La Nahdha gagne la bataille
de l’enterrement de la Cour
Constatant la tourmente par la quelle passe le parti gagnant
des élections (Nida Tounes), la faiblesse de l’opposition mais aussi l’éclipse
soudaine et surprenante des « experts » et « charlatans »
constitutionnalistes qui ont passé 3 ans (2011- 2012-2013) à occuper la scène
médiatique, La Nahdha réussi à passer en décembre 2015 (une année après les
élections) le projet de loi organique relatif à la Cour Constitutionnelle avec
2 dispositions qui ont complètement changé la donne et lui ont permis d’avoir
la main.
L’ordre de désignation
La loi organique 50/2015 a imposé un ordre successif
non prévue par la constitution voir même contraire à la lettre de l’article
118.
En effet, C’est l’ARP qui doit « désigner » en 1er,
ensuite le CSM et enfin le Président de la République.
Si l’ARP ne désigne pas, tout le processus est bloqué.
Et ce n’est pas tout.
Le mode de désignation
dénaturé
L’Article 118 est sans équivoque : les membres sont
désignés.
Mais la loi 50/2015 tout en parlant de « désignation »,
elle met en place un mécanisme des « élections » par la plénière ce
qui n’était pas tout évident.
Et qui dit élection, dit majorité requise.
Là encore, la Nahdha a frappé.
Une majorité de
verrouillage
La Constitution Tunisienne n’a jamais évoqué la majorité
requise pour la Cour Constitutionnelle puisque le mode initial était la désignation
et non les élections.
Or la loi 50/2015 a dénaturé ce mode en le glissant vers les
élections et en imposant une majorité de 2/3 (145 députés) ce qui rendait cette
mise en place difficile voir impossible.
Conclusion :
La Nahdha est très sérieuse avec cette question de la Cour Constitutionnelle
et ne peut jamais tolérer la mise en place d’une Cour hostile à l’Islam.
Cette option s’est peut-être consolidée depuis l’initiative
du Président de la République visant l’égalité successorale.

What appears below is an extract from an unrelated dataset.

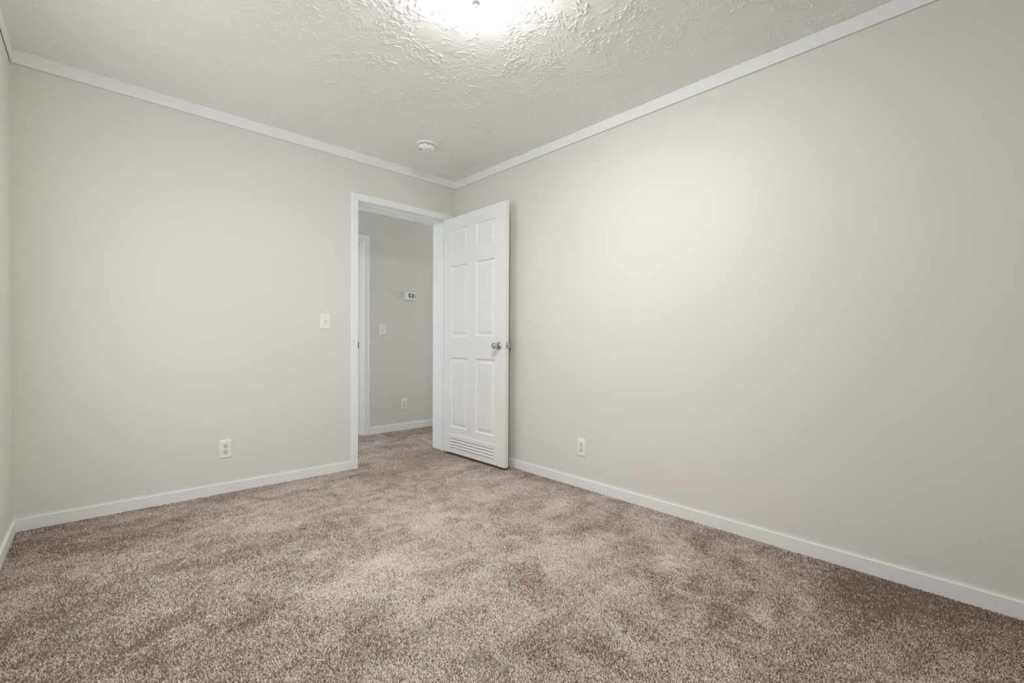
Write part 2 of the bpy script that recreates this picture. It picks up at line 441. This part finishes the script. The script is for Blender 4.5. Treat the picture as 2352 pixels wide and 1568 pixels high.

Ce Président devenu « Hostile » à ses principes, la
Nahdha va tout faire pour lui retire toute chance de « Nommer » 4
membres de cette Cour.
Donc, à priori, pas de Cour sous l’ère BCE.
Et d’ailleurs, ça donne une idée sur le possible futur
Président de la République : la Nahdha ne fera jamais la même erreur.